#### Dataset content ####
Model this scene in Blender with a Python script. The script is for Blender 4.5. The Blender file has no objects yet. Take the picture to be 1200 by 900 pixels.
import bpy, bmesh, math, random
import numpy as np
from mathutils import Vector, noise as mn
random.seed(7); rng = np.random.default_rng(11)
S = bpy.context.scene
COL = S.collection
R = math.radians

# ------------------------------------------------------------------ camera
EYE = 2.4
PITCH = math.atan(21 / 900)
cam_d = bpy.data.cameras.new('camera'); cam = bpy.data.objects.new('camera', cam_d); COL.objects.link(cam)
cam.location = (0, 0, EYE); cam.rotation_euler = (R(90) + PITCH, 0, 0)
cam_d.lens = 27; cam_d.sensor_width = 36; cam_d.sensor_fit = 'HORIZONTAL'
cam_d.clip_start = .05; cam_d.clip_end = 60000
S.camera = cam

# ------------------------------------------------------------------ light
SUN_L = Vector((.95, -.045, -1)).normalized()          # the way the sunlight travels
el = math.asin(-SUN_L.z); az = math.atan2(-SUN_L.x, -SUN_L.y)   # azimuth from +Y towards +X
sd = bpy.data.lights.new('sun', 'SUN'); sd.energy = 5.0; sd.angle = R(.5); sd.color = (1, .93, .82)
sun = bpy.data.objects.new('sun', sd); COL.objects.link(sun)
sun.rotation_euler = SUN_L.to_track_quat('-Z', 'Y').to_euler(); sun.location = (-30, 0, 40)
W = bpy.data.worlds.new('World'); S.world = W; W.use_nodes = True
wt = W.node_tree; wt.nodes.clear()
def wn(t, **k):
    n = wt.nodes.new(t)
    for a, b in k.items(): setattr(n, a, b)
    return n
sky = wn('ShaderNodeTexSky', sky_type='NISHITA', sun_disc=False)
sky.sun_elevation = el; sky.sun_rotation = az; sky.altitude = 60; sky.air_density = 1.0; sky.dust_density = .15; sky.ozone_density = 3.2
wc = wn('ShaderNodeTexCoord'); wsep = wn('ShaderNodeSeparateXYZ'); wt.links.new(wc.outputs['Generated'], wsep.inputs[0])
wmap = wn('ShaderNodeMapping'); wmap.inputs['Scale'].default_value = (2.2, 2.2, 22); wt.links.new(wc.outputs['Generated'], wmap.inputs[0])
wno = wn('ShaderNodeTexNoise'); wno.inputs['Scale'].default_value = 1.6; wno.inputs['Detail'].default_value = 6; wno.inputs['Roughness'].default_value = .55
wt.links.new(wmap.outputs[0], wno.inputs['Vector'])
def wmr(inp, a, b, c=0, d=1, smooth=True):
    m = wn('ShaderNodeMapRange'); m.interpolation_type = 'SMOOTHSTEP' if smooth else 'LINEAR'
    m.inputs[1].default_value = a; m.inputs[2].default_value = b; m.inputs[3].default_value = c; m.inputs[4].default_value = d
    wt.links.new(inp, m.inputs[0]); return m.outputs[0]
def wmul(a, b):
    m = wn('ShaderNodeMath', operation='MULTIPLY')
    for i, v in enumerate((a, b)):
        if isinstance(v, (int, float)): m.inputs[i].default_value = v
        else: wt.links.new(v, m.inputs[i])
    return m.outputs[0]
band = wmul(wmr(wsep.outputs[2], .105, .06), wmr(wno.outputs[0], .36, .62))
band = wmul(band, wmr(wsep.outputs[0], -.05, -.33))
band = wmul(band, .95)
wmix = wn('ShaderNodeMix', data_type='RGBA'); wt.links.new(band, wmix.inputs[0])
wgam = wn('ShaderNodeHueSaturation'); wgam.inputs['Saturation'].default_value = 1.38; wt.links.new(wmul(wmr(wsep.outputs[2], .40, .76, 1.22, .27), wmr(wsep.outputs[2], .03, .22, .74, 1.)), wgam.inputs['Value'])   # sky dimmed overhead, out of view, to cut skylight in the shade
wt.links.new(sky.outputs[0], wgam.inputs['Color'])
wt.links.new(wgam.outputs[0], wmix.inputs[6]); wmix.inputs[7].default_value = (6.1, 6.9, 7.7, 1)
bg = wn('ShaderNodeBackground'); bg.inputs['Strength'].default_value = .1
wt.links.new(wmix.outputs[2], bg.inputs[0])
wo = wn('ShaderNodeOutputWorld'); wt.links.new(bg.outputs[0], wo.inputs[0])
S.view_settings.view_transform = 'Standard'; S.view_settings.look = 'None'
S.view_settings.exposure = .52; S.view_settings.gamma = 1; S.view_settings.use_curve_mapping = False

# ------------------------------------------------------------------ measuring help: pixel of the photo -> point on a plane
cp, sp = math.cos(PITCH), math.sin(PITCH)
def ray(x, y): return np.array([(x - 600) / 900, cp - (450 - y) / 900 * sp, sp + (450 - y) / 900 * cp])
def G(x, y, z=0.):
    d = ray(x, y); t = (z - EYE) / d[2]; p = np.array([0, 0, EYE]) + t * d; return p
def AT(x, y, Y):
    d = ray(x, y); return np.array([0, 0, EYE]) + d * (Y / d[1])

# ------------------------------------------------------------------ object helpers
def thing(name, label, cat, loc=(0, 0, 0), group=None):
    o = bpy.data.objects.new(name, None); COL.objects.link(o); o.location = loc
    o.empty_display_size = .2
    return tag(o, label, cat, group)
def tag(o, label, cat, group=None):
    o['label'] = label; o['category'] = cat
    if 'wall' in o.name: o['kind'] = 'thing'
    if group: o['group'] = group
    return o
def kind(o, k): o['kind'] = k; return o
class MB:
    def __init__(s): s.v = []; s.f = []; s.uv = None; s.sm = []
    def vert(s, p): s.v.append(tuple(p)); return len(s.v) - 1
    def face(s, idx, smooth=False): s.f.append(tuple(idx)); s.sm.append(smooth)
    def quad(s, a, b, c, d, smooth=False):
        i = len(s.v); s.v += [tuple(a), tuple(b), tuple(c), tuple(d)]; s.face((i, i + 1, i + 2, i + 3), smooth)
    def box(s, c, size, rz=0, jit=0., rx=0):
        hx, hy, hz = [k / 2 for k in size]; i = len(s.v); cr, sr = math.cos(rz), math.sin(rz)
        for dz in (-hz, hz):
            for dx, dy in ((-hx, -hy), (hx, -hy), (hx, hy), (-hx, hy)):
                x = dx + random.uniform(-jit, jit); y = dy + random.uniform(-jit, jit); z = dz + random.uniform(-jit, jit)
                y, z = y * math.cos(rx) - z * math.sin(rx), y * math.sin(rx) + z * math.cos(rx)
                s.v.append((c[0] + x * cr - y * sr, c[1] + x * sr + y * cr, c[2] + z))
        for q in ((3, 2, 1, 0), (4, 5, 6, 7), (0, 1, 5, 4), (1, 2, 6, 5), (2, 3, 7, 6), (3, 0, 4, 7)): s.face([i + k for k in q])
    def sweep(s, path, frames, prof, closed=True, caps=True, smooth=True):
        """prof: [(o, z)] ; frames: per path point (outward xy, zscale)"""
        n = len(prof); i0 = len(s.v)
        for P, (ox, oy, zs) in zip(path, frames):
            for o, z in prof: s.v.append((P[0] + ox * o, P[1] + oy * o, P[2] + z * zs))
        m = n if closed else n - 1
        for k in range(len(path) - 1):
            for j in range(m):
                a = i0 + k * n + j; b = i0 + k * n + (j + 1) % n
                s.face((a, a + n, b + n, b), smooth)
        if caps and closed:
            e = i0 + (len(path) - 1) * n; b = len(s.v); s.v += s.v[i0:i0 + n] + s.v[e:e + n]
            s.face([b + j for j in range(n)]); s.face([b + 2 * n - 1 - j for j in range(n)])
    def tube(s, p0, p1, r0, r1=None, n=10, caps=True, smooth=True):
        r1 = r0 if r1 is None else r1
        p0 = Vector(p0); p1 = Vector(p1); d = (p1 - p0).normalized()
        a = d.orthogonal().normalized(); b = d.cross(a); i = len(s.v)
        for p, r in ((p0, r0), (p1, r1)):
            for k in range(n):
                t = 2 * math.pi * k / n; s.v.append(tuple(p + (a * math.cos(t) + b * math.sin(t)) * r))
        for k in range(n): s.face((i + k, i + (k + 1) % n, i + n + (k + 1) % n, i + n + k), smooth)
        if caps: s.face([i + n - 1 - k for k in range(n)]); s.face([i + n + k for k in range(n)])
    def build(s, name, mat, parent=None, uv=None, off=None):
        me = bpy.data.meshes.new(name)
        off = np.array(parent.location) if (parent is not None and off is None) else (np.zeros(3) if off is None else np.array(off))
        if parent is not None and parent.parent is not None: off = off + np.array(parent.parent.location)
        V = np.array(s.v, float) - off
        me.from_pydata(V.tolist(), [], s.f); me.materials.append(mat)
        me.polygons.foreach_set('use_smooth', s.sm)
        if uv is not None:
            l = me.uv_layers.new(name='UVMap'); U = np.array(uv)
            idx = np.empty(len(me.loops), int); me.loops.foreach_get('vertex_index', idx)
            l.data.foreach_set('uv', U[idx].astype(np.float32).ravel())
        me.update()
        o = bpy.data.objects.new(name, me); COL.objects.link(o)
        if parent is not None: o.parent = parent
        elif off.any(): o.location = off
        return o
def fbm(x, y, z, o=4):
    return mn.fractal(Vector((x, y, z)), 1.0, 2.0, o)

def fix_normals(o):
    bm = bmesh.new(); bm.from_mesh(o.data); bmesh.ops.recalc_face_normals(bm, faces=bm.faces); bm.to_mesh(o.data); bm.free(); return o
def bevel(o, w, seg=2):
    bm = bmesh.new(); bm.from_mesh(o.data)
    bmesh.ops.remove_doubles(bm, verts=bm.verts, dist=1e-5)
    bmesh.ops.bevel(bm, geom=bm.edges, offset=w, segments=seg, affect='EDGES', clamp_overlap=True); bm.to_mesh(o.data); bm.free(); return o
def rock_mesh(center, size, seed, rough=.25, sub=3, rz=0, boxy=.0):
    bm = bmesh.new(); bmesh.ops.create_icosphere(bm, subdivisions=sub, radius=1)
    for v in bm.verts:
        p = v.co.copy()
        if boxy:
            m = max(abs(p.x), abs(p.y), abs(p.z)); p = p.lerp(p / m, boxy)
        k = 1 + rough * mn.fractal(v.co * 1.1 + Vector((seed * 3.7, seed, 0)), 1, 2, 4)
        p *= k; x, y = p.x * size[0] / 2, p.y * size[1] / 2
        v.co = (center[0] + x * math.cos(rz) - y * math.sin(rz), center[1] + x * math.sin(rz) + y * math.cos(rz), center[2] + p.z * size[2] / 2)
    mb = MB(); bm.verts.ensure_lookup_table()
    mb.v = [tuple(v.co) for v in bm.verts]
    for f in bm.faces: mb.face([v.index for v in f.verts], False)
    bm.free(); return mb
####
#### Problem description:
From the first line of the data through the line with "S.camera = cam", quote each line exactly and add nothing else.

#### Response to this task:
Model this scene in Blender with a Python script. The script is for Blender 4.5. The Blender file has no objects yet. Take the picture to be 1200 by 900 pixels.
import bpy, bmesh, math, random
import numpy as np
from mathutils import Vector, noise as mn
random.seed(7); rng = np.random.default_rng(11)
S = bpy.context.scene
COL = S.collection
R = math.radians

# ------------------------------------------------------------------ camera
EYE = 2.4
PITCH = math.atan(21 / 900)
cam_d = bpy.data.cameras.new('camera'); cam = bpy.data.objects.new('camera', cam_d); COL.objects.link(cam)
cam.location = (0, 0, EYE); cam.rotation_euler = (R(90) + PITCH, 0, 0)
cam_d.lens = 27; cam_d.sensor_width = 36; cam_d.sensor_fit = 'HORIZONTAL'
cam_d.clip_start = .05; cam_d.clip_end = 60000
S.camera = cam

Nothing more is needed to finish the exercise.